#### EXCERPTED RECORDS

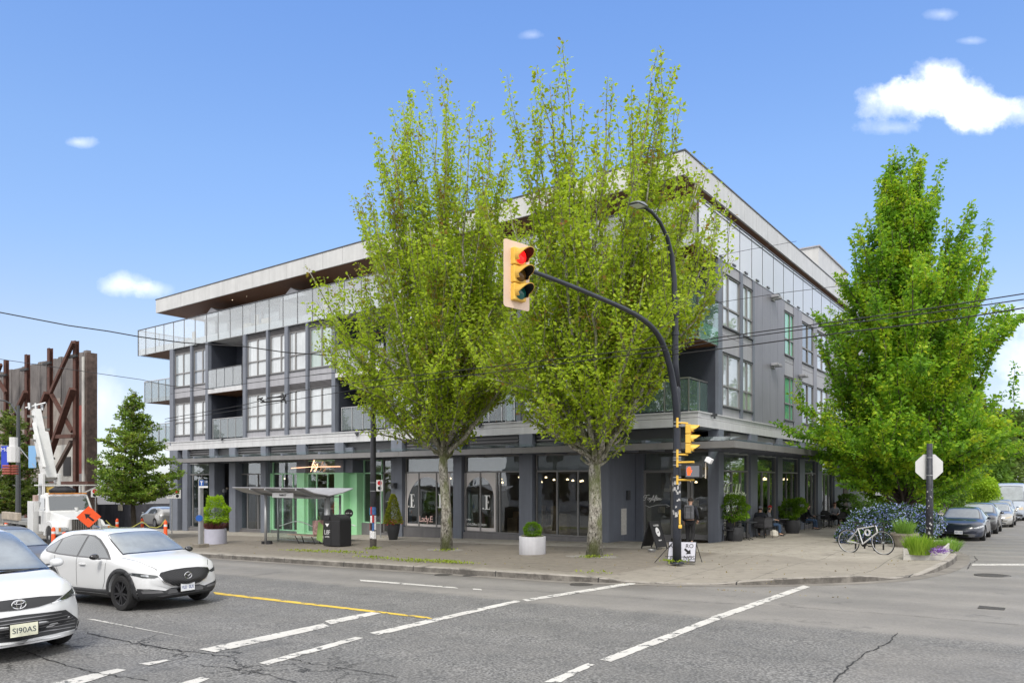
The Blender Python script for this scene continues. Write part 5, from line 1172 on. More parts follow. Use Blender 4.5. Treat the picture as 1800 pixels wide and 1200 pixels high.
    def decal(s, name, poly, axis, mt, off=.004, par=None, step=.07, both=False, thick=0):
        """polygon given in a plane and wrapped onto the bodywork. axis '+x' front (y,z), '-x' rear, 'y' sides (x,z), '+z' top (x,y)"""
        obs = []
        for sg in ((1, -1) if both or axis == 'y' else (1,)):
            pl = [(p[0], p[1]*sg) for p in poly] if axis == '+z' else [(p[0]*(sg if axis in ('+x','-x') else 1), p[1]) for p in poly]
            bm = bmesh.new(); f = bm.faces.new([bm.verts.new((p[0], p[1], 0)) for p in pl])
            xs_ = [p[0] for p in pl]; ys_ = [p[1] for p in pl]
            for ax, lo, hi in ((0, min(xs_), max(xs_)), (1, min(ys_), max(ys_))):
                v = lo+step
                while v < hi-1e-4:
                    bmesh.ops.bisect_plane(bm, geom=bm.verts[:]+bm.edges[:]+bm.faces[:], plane_co=(v,0,0) if ax == 0 else (0,v,0), plane_no=(1,0,0) if ax == 0 else (0,1,0), dist=1e-5); v += step
            bad = []
            for v in bm.verts:
                a, b_ = v.co.x, v.co.y
                if axis in ('+x','-x'): og, dr = Vector((5 if axis == '+x' else -5, a, b_)), Vector((-1 if axis == '+x' else 1, 0, 0))
                elif axis == 'y': og, dr = Vector((a, 3*sg, b_)), Vector((0, -sg, 0))
                else: og, dr = Vector((a, b_, 5)), Vector((0, 0, -1))
                hit, nn_, i_, d_ = s.bvh.ray_cast(og, dr)
                if hit is None: bad.append(v); continue
                if nn_.dot(dr) > 0: nn_ = -nn_
                v.co = hit+nn_*off
            if bad: bmesh.ops.delete(bm, geom=bad, context='VERTS')
            bmesh.ops.recalc_face_normals(bm, faces=bm.faces)
            me = bpy.data.meshes.new(name); bm.to_mesh(me); bm.free(); me.materials.append(mt)
            me.polygons.foreach_set('use_smooth', [True]*len(me.polygons))
            o = bpy.data.objects.new(name, me); COL.objects.link(o); o.parent = par or s.T
            if thick: sd_ = o.modifiers.new('s', 'SOLIDIFY'); sd_.thickness = thick; sd_.offset = 1
            obs.append(o)
        return obs
    def hit(s, og, dr): return s.bvh.ray_cast(Vector(og), Vector(dr))[0]
    def seam(s, pts, axis='y', w=.010, mt=None, name='panel_gap', off=.003):
        P = []
        for a, b_ in zip(pts[:-1], pts[1:]):
            d = Vector((b_[0]-a[0], b_[1]-a[1])); n_ = Vector((-d.y, d.x)).normalized()*w/2
            P.append([(a[0]-n_.x, a[1]-n_.y), (b_[0]-n_.x, b_[1]-n_.y), (b_[0]+n_.x, b_[1]+n_.y), (a[0]+n_.x, a[1]+n_.y)])
        for q in P: s.decal(name, q, axis, mt or GBLK, off)
    def mirrors(s, x, y, z, mt, k=1.0):
        for sg in (1, -1):
            m = MB(); q = [(-.07,-.11,-.06),(.05,-.10,-.07),(.09,-.02,-.06),(.08,.10,-.05),(-.07,.11,-.06),(-.07,-.11,.07),(.03,-.09,.08),(.07,-.02,.08),(.05,.09,.07),(-.07,.11,.06)]
            m.add([(x+a*k, sg*(y+.12*k+b_*k), z+c_*k) for a, b_, c_ in q], [(0,1,2,3,4),(9,8,7,6,5),(0,5,6,1),(1,6,7,2),(2,7,8,3),(3,8,9,4),(4,9,5,0)])
            m.bar((x, sg*(y-.02), z-.05), (x, sg*(y+.08), z-.04), .08, .03); o = s.part(m, 'mirror', mt); sb = o.modifiers.new('s', 'SUBSURF'); sb.levels = 2; sb.render_levels = 2; o.data.polygons.foreach_set('use_smooth', [True]*len(o.data.polygons))
    def handles(s, pts, mt=None):
        for (x, z) in pts:
            for sg in (1, -1):
                h = s.hit((x, 3*sg, z), (0, -sg, 0))
                if h is None: continue
                m = MB(); m.box(x-.10, x+.10, h.y+.004*sg, h.y+.035*sg, z-.014, z+.014); s.part(m, 'door_handle', mt or s.body.data.materials[0], bevel=.008)
    def plate(s, txt, z, y=0, mt=PLATE, lm=PLB, frame_=True, x_off=.02, wd=.30, ht=.15):
        h = s.hit((5, y, z), (-1, 0, 0)); x = (h.x if h else s.sp['top'][-1][0])+x_off
        m = MB(); m.box(x, x+.006, y-wd/2, y+wd/2, z-ht/2, z+ht/2); po = s.part(m, 'licence_plate', mt)
        if frame_: m = MB(); m.box(x-.006, x+.003, y-wd/2-.012, y+wd/2+.012, z-ht/2-.014, z+ht/2+.012); s.part(m, 'plate_frame', GBLK, po)
        vs, fs = text_mesh(txt, ht*.62, .002, spacing=1.0); wx_ = max(abs(v[0]) for v in vs); kx = min(1, wd*.43/wx_); vs = [(v[0]*kx, v[1], v[2]) for v in vs]; M = frame((x+.008, y, z-.006), (0,1,0), (0,0,1)); m = MB(); m.add(vs, fs, M); s.part(m, 'plate_number', lm, po); return po
def ring_poly(cx_, cz, r0, r1, a0, a1, k=18):
    return [(cx_+math.cos(a0+(a1-a0)*i/k)*r1, cz+math.sin(a0+(a1-a0)*i/k)*r1) for i in range(k+1)]+[(cx_+math.cos(a1+(a0-a1)*i/k)*r0, cz+math.sin(a1+(a0-a1)*i/k)*r0) for i in range(k+1)]
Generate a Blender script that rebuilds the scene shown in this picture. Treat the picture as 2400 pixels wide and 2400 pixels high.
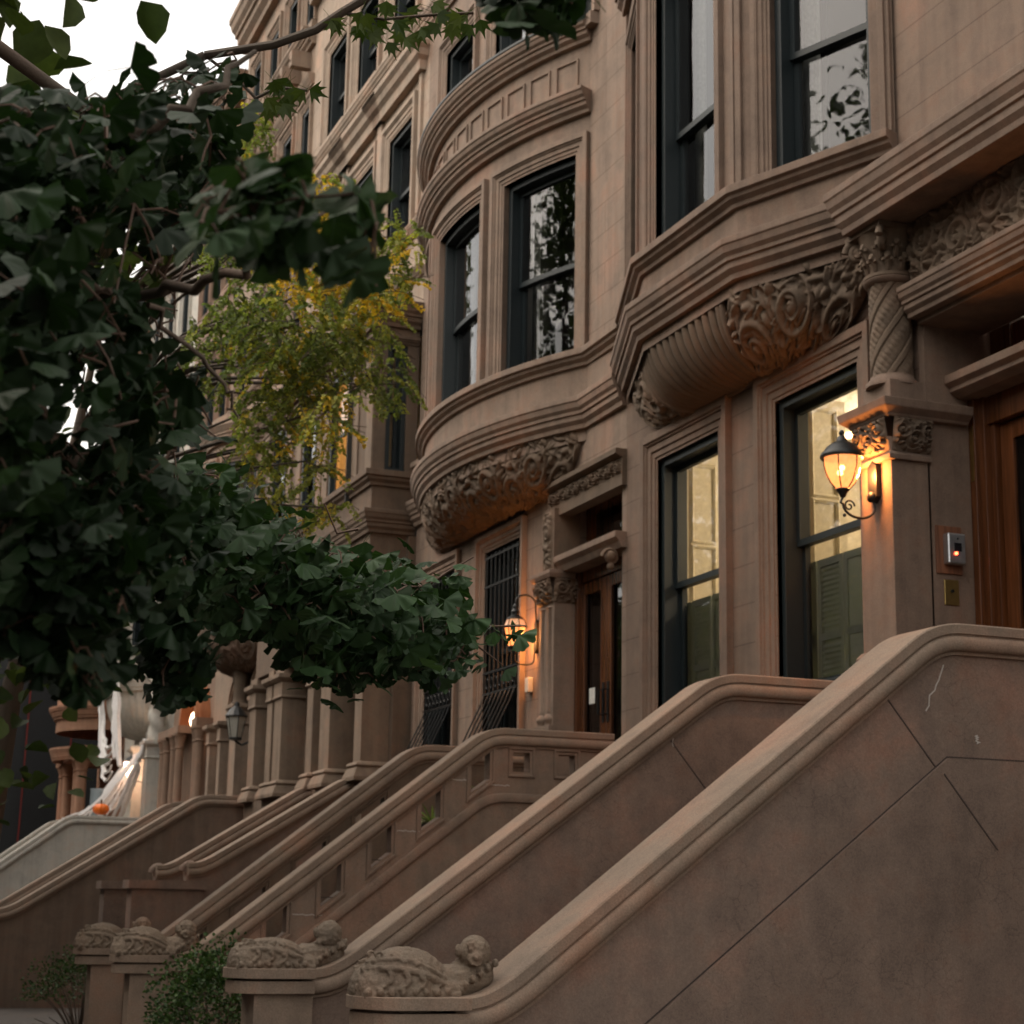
import bpy, bmesh, math, random
import numpy as np
from mathutils import Vector, Matrix
PI = math.pi
for o in list(bpy.data.objects): bpy.data.objects.remove(o)
SC = bpy.context.scene
COL = SC.collection

# ------------------------------------------------------------------ camera
CAM = Vector((0.0, -7.2, 1.6))
FP = 4200.0                                    # focal length for a 2400 px wide frame
_a = Vector((-1700, 895, FP)).normalized()
_b = Vector((10950, 1123, FP)); _b = (_b - _a * _a.dot(_b)).normalized()
WX = -_a; WY = _b; WZ = WX.cross(WY)
if WZ.y > 0: WZ = -WZ
camd = bpy.data.cameras.new('Camera'); cam = bpy.data.objects.new('Camera', camd); COL.objects.link(cam)
right = Vector((WX.x, WY.x, WZ.x)); down = Vector((WX.y, WY.y, WZ.y)); fwd = Vector((WX.z, WY.z, WZ.z))
M = Matrix((right, -down, -fwd)).transposed().to_4x4(); M.translation = CAM
cam.matrix_world = M
camd.sensor_width = 36; camd.lens = 36 * FP / 2400; camd.clip_start = 0.05; camd.clip_end = 600
camd.dof.use_dof = True; camd.dof.focus_distance = 5.2; camd.dof.aperture_fstop = 8.5
SC.camera = cam
SC.render.resolution_x = 1024; SC.render.resolution_y = 1024

# ------------------------------------------------------------------ sky, sun, exposure
SUN_EL = math.radians(48); SUN_DIR = Vector((-0.40, -0.92, 0)).normalized()   # where the sun stands (plan)
w = bpy.data.worlds.new('World'); SC.world = w; w.use_nodes = True
nt = w.node_tree; nt.nodes.clear()
sky = nt.nodes.new('ShaderNodeTexSky'); sky.sky_type = 'NISHITA'; sky.sun_disc = False
sky.sun_elevation = SUN_EL; sky.sun_rotation = math.atan2(SUN_DIR.x, SUN_DIR.y)
sky.air_density = 1.0; sky.dust_density = 9.0; sky.ozone_density = 0.6
bg = nt.nodes.new('ShaderNodeBackground'); bg.inputs[1].default_value = 0.13
ow = nt.nodes.new('ShaderNodeOutputWorld')
# broken overcast over the clear sky
wt = nt.nodes.new('ShaderNodeTexCoord'); wn_ = nt.nodes.new('ShaderNodeTexNoise'); wn_.inputs['Scale'].default_value = 2.2; wn_.inputs['Detail'].default_value = 7
nt.links.new(wt.outputs['Generated'], wn_.inputs['Vector'])
wr = nt.nodes.new('ShaderNodeValToRGB'); wr.color_ramp.elements[0].position = .3; wr.color_ramp.elements[0].color = (.62,.64,.68,1); wr.color_ramp.elements[1].position = .7; wr.color_ramp.elements[1].color = (1,.985,.96,1)
nt.links.new(wn_.outputs[0], wr.inputs[0])
wm = nt.nodes.new('ShaderNodeMix'); wm.data_type = 'RGBA'; wm.blend_type = 'MULTIPLY'; wm.inputs[0].default_value = 1; wm.inputs[7].default_value = (7.7,7.25,6.5,1)
nt.links.new(wr.outputs[0], wm.inputs[6])
wx = nt.nodes.new('ShaderNodeMix'); wx.data_type = 'RGBA'; wx.inputs[0].default_value = .82
nt.links.new(sky.outputs[0], wx.inputs[6]); nt.links.new(wm.outputs[2], wx.inputs[7]); nt.links.new(wx.outputs[2], bg.inputs[0]); nt.links.new(bg.outputs[0], ow.inputs[0])
sd = bpy.data.lights.new('Sun', 'SUN'); sd.energy = 0.5; sd.angle = math.radians(60); sd.color = (1, 0.88, 0.76)
sun = bpy.data.objects.new('Sun', sd); COL.objects.link(sun)
dvec = Vector((SUN_DIR.x * math.cos(SUN_EL), SUN_DIR.y * math.cos(SUN_EL), math.sin(SUN_EL)))
sun.rotation_euler = dvec.to_track_quat('Z', 'Y').to_euler(); sun.location = (-10, -20, 30)
SC.view_settings.view_transform = 'Standard'; SC.view_settings.look = 'None'
SC.view_settings.exposure = 1.27; SC.view_settings.gamma = 1; SC.view_settings.use_curve_mapping = False
SC.cycles.max_bounces = 6; SC.cycles.transparent_max_bounces = 12
try: SC.cycles.caustics_reflective = False; SC.cycles.caustics_refractive = False
except Exception: pass

# ------------------------------------------------------------------ helpers
def at(px, py, d):
    """world point seen at pixel (2400 frame) at distance d along the view axis"""
    c = Vector((px - 1200, py - 1200, FP)) * (d / FP)
    return CAM + right * c.x + down * c.y + fwd * c.z

def tag(o, label=None, cat=None, group=None, kind=None):
    if label: o['label'] = label
    if cat: o['category'] = cat
    if group: o['group'] = group
    if kind: o['kind'] = kind
    return o

def thing(name, loc, label, cat, group=None):
    o = bpy.data.objects.new(name, None); COL.objects.link(o); o.location = loc; o.empty_display_size = 0.2
    return tag(o, label, cat, group)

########

■ **EXERCISE**
Without the pictures, write out exactly the lines from the one that has "Generate a Blender" down to the one that has "COL = SC.collection", both included.

■ **ANSWER TO THE TASK**
Generate a Blender script that rebuilds the scene shown in this picture. Treat the picture as 2400 pixels wide and 2400 pixels high.
import bpy, bmesh, math, random
import numpy as np
from mathutils import Vector, Matrix
PI = math.pi
for o in list(bpy.data.objects): bpy.data.objects.remove(o)
SC = bpy.context.scene
COL = SC.collection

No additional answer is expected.